O que aconteceu com o Brasil entre o início e o fim da década de 2010? Até o mais desavisado entre aqueles que se propuserem a discorrer sobre essa questão sabe que as respostas à pergunta podem ser muitas. Mesmo limitando-se a um campo fechado, como o cinema, persistirão as múltiplas possibilidades de reflexão. Que filmes explicam o país do período? Incontáveis. Foram anos de grandes produções audiovisuais, desveladoras de riquezas e contradições sociais, expressões de angústias e alegrias significativas, particulares e coletivas, com uma prolificidade raras vezes vista.
A obra de Kleber Mendonça Filho, nesse universo, é das mais potentes. Um olhar que percorre O Som ao Redor (2012), Aquarius (2016) e Bacurau (2019) encontra refletidas em suas imagens representações marcantes daquilo que ocorre fora da tela, na vizinhança visível ou invisibilizada, esteja ela no Nordeste, onde se passam as tramas desses três longas-metragens que o cineasta realizou no período, ou no Sul, onde este breve comentário está sendo escrito. No recém-lançado livro Três Roteiros: O Som ao Redor, Aquarius, Bacurau (Cia. das Letras), Mendonça Filho apresenta os textos que originaram os filmes, precedidos de um ensaio do decano da crítica brasileira Ismail Xavier e de uma introdução na qual o próprio diretor e roteirista, olhando em perspectiva para seu processo criativo, experimenta essa análise. “Os três filmes são frutos inevitáveis e indissociáveis do país”, ele escreve. “São retratos brasileiros.”
É particularmente notável que essa revisão realizada por Mendonça Filho tome como ponto de partida a violência que perpassa as três narrativas, destacando a “subida de tom”, segundo suas palavras, que esse tema foi tendo a cada nova produção. Sob vários aspectos, o Brasil de 2012 era menos violento do que o de 2016, que por sua vez era menos violento do que o de 2019. Embora, de algum modo, a semente do que vemos hoje tenha sido regada lá atrás – como Mendonça Filho também destaca, chamando a atenção para um episódio registrado nas filmagens de Aquarius, quando um motorista passou pela equipe, na rua, e, pela janela do carro, despejou xingamentos da ordem do “vão trabalhar, artistas vagabundos”.

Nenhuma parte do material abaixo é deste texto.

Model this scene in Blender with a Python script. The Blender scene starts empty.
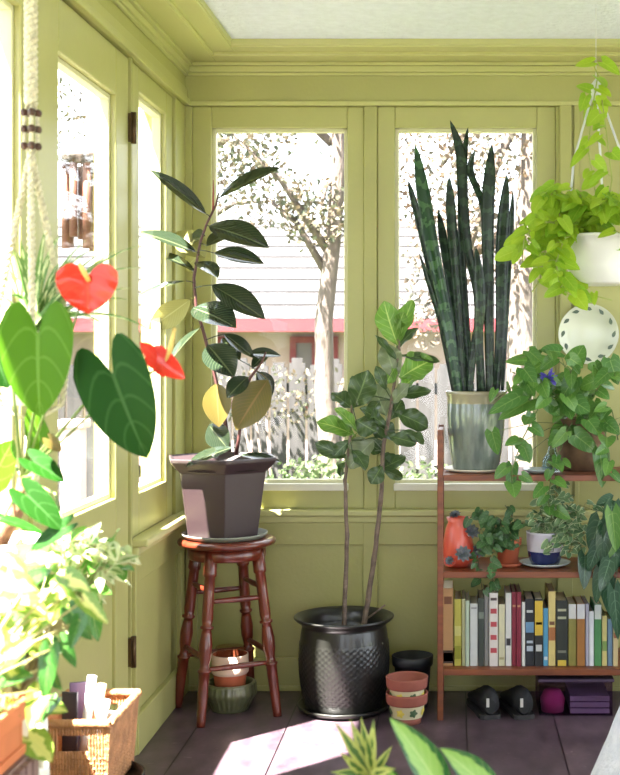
import bpy, math, random
from mathutils import Vector, Matrix, noise
random.seed(7)
C = bpy.context.scene
COL = C.collection
PI = math.pi
V = Vector

# ------------------------------------------------------------------ camera, sky, sun, exposure
F = 1275.0
cam_d = bpy.data.cameras.new('camera'); cam = bpy.data.objects.new('camera', cam_d); COL.objects.link(cam)
cam.location = (0, 0, 1.30); cam.rotation_euler = (PI/2, 0, 0)
cam_d.sensor_fit = 'VERTICAL'; cam_d.sensor_height = 36; cam_d.sensor_width = 28.8
cam_d.lens = F/775*36
cam_d.shift_x = -(455-310)/775; cam_d.shift_y = -(387.5-350)/775
cam_d.clip_start = .05; cam_d.clip_end = 200
cam_d.dof.use_dof = True; cam_d.dof.focus_distance = 4.6; cam_d.dof.aperture_fstop = 5.6
C.camera = cam

w = bpy.data.worlds.new('sky'); C.world = w; w.use_nodes = True
bgn = w.node_tree.nodes['Background']
bgn.inputs[0].default_value = (.90, .97, 1.06, 1); bgn.inputs[1].default_value = 4.4

sd = bpy.data.lights.new('sun', 'SUN'); sun = bpy.data.objects.new('sun', sd); COL.objects.link(sun)
sd.energy = 96; sd.angle = math.radians(.8); sd.color = (1, .95, .86)
sun.location = (-4, -3, 10)
sun.rotation_euler = V((.36, .36, -1)).to_track_quat('-Z', 'Y').to_euler()

C.view_settings.view_transform = 'Standard'; C.view_settings.look = 'None'
C.view_settings.exposure = 0.24; C.view_settings.gamma = 1; C.view_settings.use_curve_mapping = False
C.cycles.use_denoising = True
C.cycles.sample_clamp_indirect = 8
C.cycles.diffuse_bounces = 5
C.cycles.transparent_max_bounces = 24
C.cycles.caustics_reflective = False; C.cycles.caustics_refractive = False

def portal(loc, rot, sx, sy):
    d = bpy.data.lights.new('window_portal', 'AREA'); d.shape = 'RECTANGLE'; d.size = sx; d.size_y = sy
    d.cycles.is_portal = True
    o = bpy.data.objects.new('window_portal', d); COL.objects.link(o); o.location = loc; o.rotation_euler = rot

# ------------------------------------------------------------------ helpers
def P(px, py, Y):
    return V(((px-455)*Y/F, Y, 1.30-(py-350)*Y/F))
R = random.uniform
def jit(a): return V((R(-a, a), R(-a, a), R(-a, a)))

class MB:
    def __init__(s): s.v = []; s.f = []; s.uv = []; s.m = []; s.sm = []
    def face(s, idx, uv=None, m=0, smooth=False):
        s.f.append(tuple(idx)); s.uv.append(uv or [(0, 0)]*len(idx)); s.m.append(m); s.sm.append(smooth)
    def box(s, x0, x1, y0, y1, z0, z1, m=0, M=None):
        b = len(s.v)
        for z in (z0, z1):
            for (x, y) in ((x0, y0), (x1, y0), (x1, y1), (x0, y1)):
                p = V((x, y, z)); s.v.append(M @ p if M else p)
        for q in ((3, 2, 1, 0), (4, 5, 6, 7), (0, 1, 5, 4), (1, 2, 6, 5), (2, 3, 7, 6), (3, 0, 4, 7)):
            s.face([b+i for i in q], [(0, 0), (1, 0), (1, 1), (0, 1)], m)
        return s
    def tube(s, pts, rad, n=8, m=0, cap=True):
        pts = [V(p) for p in pts]; k = len(pts)
        if not hasattr(rad, '__len__'): rad = [rad]*k
        b = len(s.v); ref = None
        for i, p in enumerate(pts):
            d = (pts[min(i+1, k-1)]-pts[max(i-1, 0)])
            d = d.normalized() if d.length > 1e-9 else V((0, 0, 1))
            if ref is None:
                ref = d.orthogonal().normalized()
            ref = (ref-d*ref.dot(d))
            ref = ref.normalized() if ref.length > 1e-6 else d.orthogonal().normalized()
            q = d.cross(ref)
            for j in range(n):
                a = 2*PI*j/n
                s.v.append(p+(ref*math.cos(a)+q*math.sin(a))*rad[i])
        for i in range(k-1):
            for j in range(n):
                a = b+i*n+j; c = b+i*n+(j+1) % n
                s.face((a, c, c+n, a+n), [(j/n, i/k), ((j+1)/n, i/k), ((j+1)/n, (i+1)/k), (j/n, (i+1)/k)], m, True)
        if cap:
            s.face([b+j for j in range(n)][::-1], None, m); s.face([b+(k-1)*n+j for j in range(n)], None, m)
        return s
    def lathe(s, prof, c, n=48, m=0, rf=None, M=None, a0=0, smooth=True, mz=None, cap=True):
        b = len(s.v); k = len(prof)
        for i, (r, z) in enumerate(prof):
            for j in range(n):
                a = a0+2*PI*j/n; rr = r+(rf(a, z, i) if rf else 0)
                p = V((rr*math.cos(a), rr*math.sin(a), z))
                if M: p = M @ p
                s.v.append(p+V(c))
        for i in range(k-1):
            mm = mz(i) if mz else m
            for j in range(n):
                a = b+i*n+j; d = b+i*n+(j+1) % n
                s.face((a, d, d+n, a+n), [(j/n, prof[i][1]), ((j+1)/n, prof[i][1]), ((j+1)/n, prof[i+1][1]), (j/n, prof[i+1][1])], mm, smooth)
        if cap:
            s.face([b+j for j in range(n)][::-1], None, m)
            s.face([b+(k-1)*n+j for j in range(n)], None, m)
        return s
    def leaf(s, base, tip, width, n=(0, -.8, .6), shape='oval', bend=0.0, fold=.15, nu=9, nv=4, m=0, lobe=.22, wave=0, mid=None):
        base = V(base); tip = V(tip); ax = tip-base; L = ax.length
        if L < 1e-6: return s
        ax.normalize(); n = V(n); side = ax.cross(n)
        if side.length < 1e-3: side = ax.orthogonal()
        side.normalize(); up = side.cross(ax)
        b = len(s.v); ph = R(0, 6)
        for i in range(nu+1):
            t = i/nu; wd = SH[shape](t)*width/2
            cpt = base+ax*L*t+up*bend*L*4*t*(1-t)*.5-(up*0)
            if mid is not None: cpt = cpt+V(mid)*4*t*(1-t)
            for j in range(nv+1):
                q = -1+2*j/nv
                if nv == 4: q = (-1, -.55, 0, .55, 1)[j]
                p = cpt+side*q*wd+up*(abs(q)**1.3*wd*fold)
                if shape == 'heart':
                    p = p-ax*(lobe*L*math.sin(PI*min(1, abs(q)*.93))**.8*(1-t)**2.2)
                if wave: p = p+up*(wave*width*abs(q)*math.sin(ph+t*14+q*2))
                s.v.append(p)
        for i in range(nu):
            for j in range(nv):
                a = b+i*(nv+1)+j
                u0, u1, v0, v1 = j/nv, (j+1)/nv, i/nu, (i+1)/nu
                s.face((a, a+1, a+nv+2, a+nv+1), [(u0, v0), (u1, v0), (u1, v1), (u0, v1)], m, True)
        return s
    def build(s, name, mats, parent=None, bevel=0, loc=None, seg=2):
        if not isinstance(mats, (list, tuple)): mats = [mats]
        org = V((0, 0, 0))
        if parent is not None:
            q = parent
            while q.parent is not None: q = q.parent
            org = V(q.location)
        elif loc is not None: org = V(loc)
        me = bpy.data.meshes.new(name)
        me.from_pydata([tuple(V(p)-org) for p in s.v], [], s.f)
        for mt in mats: me.materials.append(mt)
        uvl = me.uv_layers.new(name='UVMap'); flat = []
        for u in s.uv:
            for a in u: flat += [a[0], a[1]]
        uvl.data.foreach_set('uv', flat)
        me.polygons.foreach_set('material_index', s.m); me.polygons.foreach_set('use_smooth', s.sm)
        me.update()
        o = bpy.data.objects.new(name, me); COL.objects.link(o)
        if parent is not None: o.parent = parent
        elif loc is not None: o.location = org
        if bevel:
            bv = o.modifiers.new('bevel', 'BEVEL'); bv.width = bevel; bv.segments = seg; bv.limit_method = 'ANGLE'
        return o

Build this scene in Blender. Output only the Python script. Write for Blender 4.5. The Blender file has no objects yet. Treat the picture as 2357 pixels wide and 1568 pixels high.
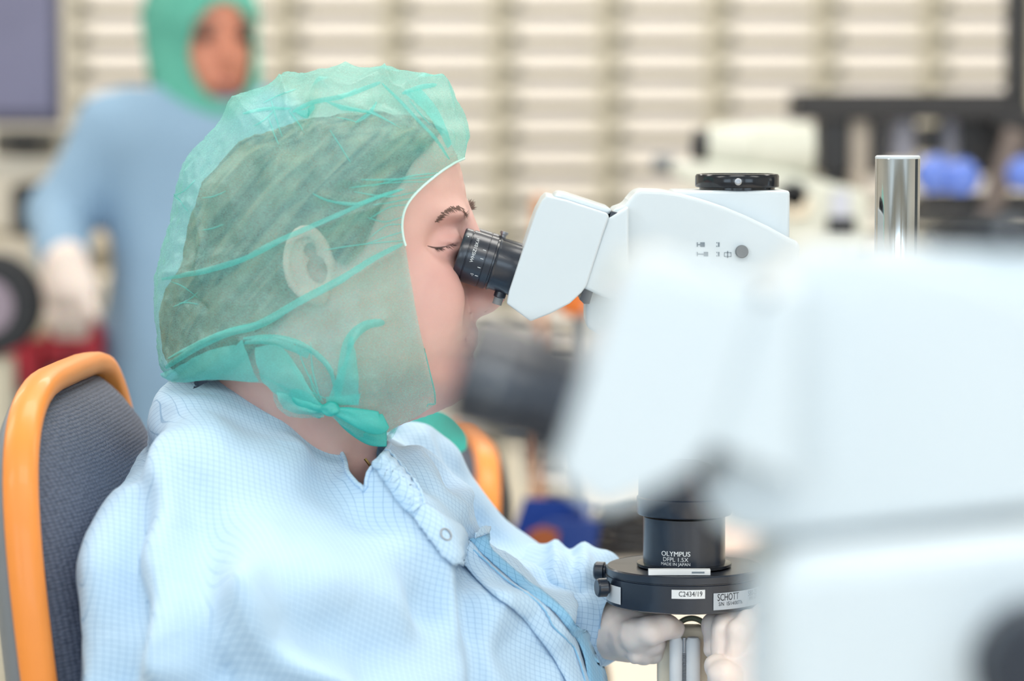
import bpy, bmesh, math, random
import numpy as np
from mathutils import Vector, Matrix
from mathutils.bvhtree import BVHTree

random.seed(7)
RNG = np.random.RandomState(7)
S = bpy.context.scene
COL = S.collection
PI = math.pi

# ------------------------------------------------------------------ camera
F = 100.0 / 36.0 * 2357.0              # focal length in pixels of the 2357-wide frame
CAM = Vector((0.0, -2.05, 1.25))
PITCH = math.atan((784 - 300) / F)
cd = bpy.data.cameras.new('camera')
cam = bpy.data.objects.new('camera', cd)
COL.objects.link(cam)
cam.location = CAM
cam.rotation_euler = (PI / 2 - PITCH, 0, 0)
cd.lens = 100.0
cd.sensor_width = 36.0
cd.clip_start = 0.05
cd.dof.use_dof = True
cd.dof.focus_distance = 2.03
cd.dof.aperture_fstop = 3.3
S.camera = cam

# ------------------------------------------------------------------ view, world, lamps
S.view_settings.view_transform = 'Standard'
S.view_settings.look = 'None'
S.view_settings.gamma = 1.0
S.view_settings.use_curve_mapping = False
S.view_settings.exposure = -0.78

W = bpy.data.worlds.new('world')
S.world = W
W.use_nodes = True
W.node_tree.nodes['Background'].inputs[0].default_value = (0.80, 0.88, 1.0, 1)
W.node_tree.nodes['Background'].inputs[1].default_value = 0.5
S.cycles.max_bounces = 8
S.cycles.transparent_max_bounces = 24


def area(name, loc, rot, sx, sy, power, color):
    l = bpy.data.lights.new(name, 'AREA')
    l.shape = 'RECTANGLE'
    l.size = sx
    l.size_y = sy
    l.energy = power
    l.color = color
    o = bpy.data.objects.new(name, l)
    COL.objects.link(o)
    o.location = loc
    o.rotation_euler = rot
    return o


CEIL = 2.9
LAMPS = [(x, y) for y in (-1.9, 0.5, 2.9) for x in (-2.4, 0.0, 2.4)]
for (x, y) in LAMPS:
    area('ceiling_lamp_light', (x, y, CEIL - 0.075), (0, 0, 0), 1.5, 0.7, {-1.9: 36, 0.5: 38, 2.9: 45}[y], (1.0, 0.965, 0.91))
for x in (-2.6, 0.0, 2.6):                # daylight through the windows behind the camera
    area('window_light', (x, -4.35, 1.75), (PI / 2, 0, 0), 2.0, 1.5, 56, (0.70, 0.86, 1.0))

# ------------------------------------------------------------------ helpers


def at(px, py, Y=0.0):
    u = (px - 1178.5) / F
    v = -(py - 784.0) / F
    c, s = math.cos(PITCH), math.sin(PITCH)
    d = Vector((u, c + v * s, -s + v * c))
    t = (Y - CAM.y) / d.y
    return CAM + d * t


def ray(px, py):
    return (at(px, py, 0.0) - CAM).normalized()


def atxz(pts, Y=0.0):
    return np.array([(lambda p: (p.x, p.z))(at(a, b, Y)) for a, b in pts])


def atxy(pts):
    return np.array([(lambda p: (p.x, p.z))(at(a, b, c)) for a, b, c in pts])


PXM = 1.0 / (at(1179, 784).x - at(1178, 784).x)        # pixels per metre at Y = 0


def lin(c):
    c = c / 255.0
    return c / 12.92 if c <= 0.04045 else ((c + 0.055) / 1.055) ** 2.4


def rgb(r, g, b):
    return (lin(r), lin(g), lin(b), 1.0)


class NT:
    def __init__(self, m):
        self.t = m.node_tree
        self.n = self.t.nodes
        self.l = self.t.links

    def add(self, kind, **kw):
        nd = self.n.new(kind)
        for k, v in kw.items():
            if k.startswith('i_'):
                k2 = k[2:]
                key = int(k2) if k2.isdigit() else k2.replace('_', ' ')
                nd.inputs[key].default_value = v
            else:
                setattr(nd, k, v)
        return nd

    def link(self, a, b):
        self.l.new(a, b)


MATS = {}


def mat(name, color, rough=0.5, metal=0.0, spec=0.5, vary=0.06, scale=30.0, bump=0.0, bscale=200.0, coat=0.0, sss=0.0, emit=None):
    if name in MATS:
        return MATS[name]
    m = bpy.data.materials.new(name)
    m.use_nodes = True
    t = NT(m)
    p = t.n['Principled BSDF']
    p.inputs['Base Color'].default_value = color
    p.inputs['Roughness'].default_value = rough
    p.inputs['Metallic'].default_value = metal
    p.inputs['Specular IOR Level'].default_value = spec
    p.inputs['Coat Weight'].default_value = coat
    if sss:
        p.inputs['Subsurface Weight'].default_value = sss
        p.inputs['Subsurface Radius'].default_value = (0.012, 0.005, 0.003)
        p.inputs['Subsurface Scale'].default_value = 0.6
    if vary:
        co = t.add('ShaderNodeTexCoord')
        nz = t.add('ShaderNodeTexNoise', i_Scale=scale, i_Detail=4.0)
        t.link(co.outputs['Object'], nz.inputs['Vector'])
        rp = t.add('ShaderNodeValToRGB')
        rp.color_ramp.elements[0].position = 0.3
        rp.color_ramp.elements[1].position = 0.7
        rp.color_ramp.elements[0].color = [c * (1 - vary) for c in color[:3]] + [1]
        rp.color_ramp.elements[1].color = [min(1, c * (1 + vary)) for c in color[:3]] + [1]
        t.link(nz.outputs['Fac'], rp.inputs['Fac'])
        t.link(rp.outputs['Color'], p.inputs['Base Color'])
    if bump:
        co = t.add('ShaderNodeTexCoord')
        nz = t.add('ShaderNodeTexNoise', i_Scale=bscale, i_Detail=3.0)
        t.link(co.outputs['Object'], nz.inputs['Vector'])
        b = t.add('ShaderNodeBump', i_Strength=bump, i_Distance=0.001)
        t.link(nz.outputs['Fac'], b.inputs['Height'])
        t.link(b.outputs['Normal'], p.inputs['Normal'])
    if emit:
        p.inputs['Emission Color'].default_value = emit[0]
        p.inputs['Emission Strength'].default_value = emit[1]
    MATS[name] = m
    return m


def tag(o, label=None, cat=None, group=None, kind=None):
    if label:
        o['label'] = label
    if cat:
        o['category'] = cat
    if group:
        o['group'] = group
    if kind:
        o['kind'] = kind
    return o


def thing(name, label, cat, loc=(0, 0, 0), rz=0.0, group=None):
    o = bpy.data.objects.new(name, None)
    o.empty_display_size = 0.05
    COL.objects.link(o)
    o.location = loc
    o.rotation_euler = (0, 0, rz)
    return tag(o, label, cat, group)


def copy_tree(o, parent=None):
    c = o.copy()
    COL.objects.link(c)
    if parent is not None:
        c.parent = parent
    for ch in list(o.children):
        copy_tree(ch, c)
    return c


def origin(p):
    v = Vector((0, 0, 0))
    while p is not None:
        v = v + p.location
        p = p.parent
    return v


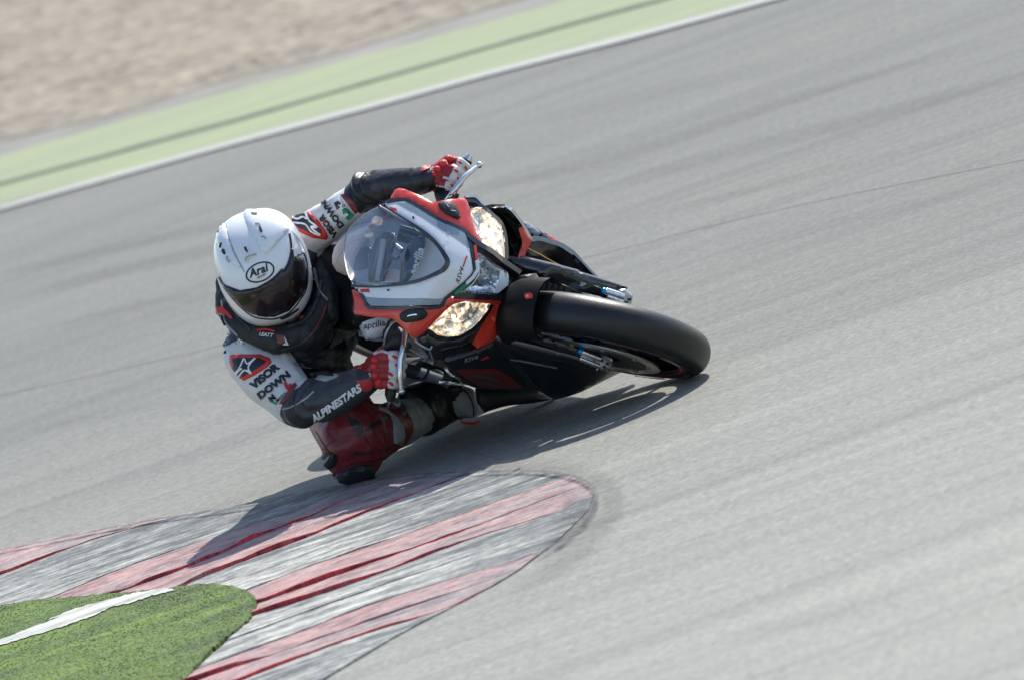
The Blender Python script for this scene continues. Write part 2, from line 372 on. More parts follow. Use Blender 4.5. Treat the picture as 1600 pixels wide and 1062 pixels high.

O Som ao Redor, Aquarius e Bacurau são verdadeiros orgulhos nacionais, assinados por um dos mais relevantes artistas do país hoje, entre outras razões por conseguirem mostrar o Brasil que nem sempre (ou nem todos) conseguimos ver. É fundamental, por isso, que a fortuna crítica e acadêmica sobre os três filmes seja robusta. E é nesse sentido que o livro traz enorme contribuição.
Os três roteiros são apresentados na íntegra, conforme seu estado antes das filmagens. A leitura, para quem assistiu aos longas, tem esse sabor adicional: permite comparar as imagens conforme vislumbradas no início do processo criativo com aquilo que efetivamente pôde ser visto depois, na tela. E assim compreender como certos temas ou comentários apareciam originalmente e como acabaram ficando, se é que ficaram, depois.
Há, por exemplo, toda uma sequência final de Aquarius, um epílogo formado por seis cenas, que foram escritas mas que não estão no filme. Seus acontecimentos estão situados cinco anos após o que fora narrado anteriormente, quando a protagonista Clara (Sonia Braga) já está morta. A pauta é o que seria o seu “legado”. Provavelmente dando-se conta de que aquilo já está claro nas sequências prévias, autor e equipe desistiram desse trecho no set – ou na montagem, o artigo introdutório não esclarece plenamente.
Mas a escrita do cineasta é limpa e fluida. Como texto, o epílogo funciona. E faz o leitor-espectador pensar sobre a diferença de fruição do filme em si e do roteiro que o originou – funcionaria na tela, também? Ler não é ver, embora cinema, além de imagem, seja também palavra. A autoria está diretamente vinculada à encenação, porém, o argumento inicial e seu desenvolvimento, no papel, antes de se transformar efetivamente em audiovisual, são fundamentais. São partes de um processo, e cinema é processo, ainda que novas tecnologias e o desprendimento de alguns cineastas, sobretudo os mais jovens, permitam abreviar certas fases de uma produção.
A leitura do roteiro permite conhecer fases em geral secretas desse processo. Quando se trata de filmes que ajudam a revelar a alma de um país, como O Som ao Redor, Aquarius e Bacurau, então, o ganho do público é muito significativo.